Although there has been a long-term decline in the use of print newspapers, with overall reach of these news brands supplemented by their digital platforms, Ofcom’s most recent data shows consistent reach between 2022 and 2023.
TV news (BBC and Sky) remain the dominant forms of News delivery for good reason. This is what is referred to as the Mainstream Broadcast Media, but it remains a trusted source despite the challenges of populist politicians everywhere to undermine the editorial independence and objectivity of professional and journalists.
The last article I read about how good/not good the BBC is was written by the Reach Media group who were warning against BBC plans to significantly reduce their local radio output and replace it with expanding local print output.
The idea that it would put existing local journalism out of business and reporting which questions government of the day (example given being HS2 funding not being devolved to Wales despite it clearly being an England only project) would be lost.
What does the BBC do now and especially since it became talking point for those on center-right? Fairly tame comedy, Wimbledon, documentaries which offer credit to both sides of the argument as if they’re equals, long hours of pro-royal family programming and political reporting which does everything it can to prevent street protests recently seen in France. Oh, and the incredible World Service which boosts UK soft power internationally, cheap entertainment and fairly trust-worthy news reporting.
Losing the BBC would be worse than keeping it as it is, keeping the BBC as it is (or the direction of travel it currently has) would not be a success.

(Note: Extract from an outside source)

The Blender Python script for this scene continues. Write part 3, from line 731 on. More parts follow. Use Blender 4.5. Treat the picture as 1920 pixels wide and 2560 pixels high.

From Mark Pack’s latest posting:- The BBC scores a net +18% trust score (44% trust/26% distrust), well ahead of GB News on net -16% (19% trust/35% distrust), the Daily Mail/Mail on Sunday on -31% (16% trust/47% distrust) and The Sun on net -54% (9% trust/63% distrust) according to Opinium. The highest net trust score is +22% for Channel 4 News (40% trust/18% distrust).
The BBC nutty view of impartiality with regard to Brexit was deplorable but I’m still prepared to see it as world class public service broadcasting- an accolade which the Government ascribe to many aspects of our public life which are nothing of the sort. Some things we do do brilliantly – see John Harris’s piece in today’s Guardian Journal about the Youth Hostels Association which would probably be meaningless to most members of the Cabinet.
Michael Foot used to refer to one of the worst of our national newspapers (I think it was the Daily Express in those pre-Murdoch days) as “the Forgers’ Gazette”. The tag could be applied to several of the others today.
That’s why I’ve always see Focus leaflets as necessary alternative media. Problems inside the BBC can and should be dealt with but the shortcomings of the right wing print media are something else.
While agreeing with your comments William there is a need for a more more open discussion about people in the public eye. We all err from time to time and perhaps those more in the public eye do more so for various reasons. We also value transparency and accountability so we can expect similar occurrences to occur in the future. Perhaps a forced time off without pay could solve this dilemma. Ultimately the public should decide whether there is a public future for those commiting the more serious offences. Obviously breaking the law is another matter and must be responded to appropriately.
We and the country needs a debate about actions by people in the public eye that while not commiting a crime are generally considered undesirable. We value transparency and accountability. These decisions do determine what is acceptable and deserve a wider public debate. Is it right that these decisions should be determined entirely by the organisation in which they occur?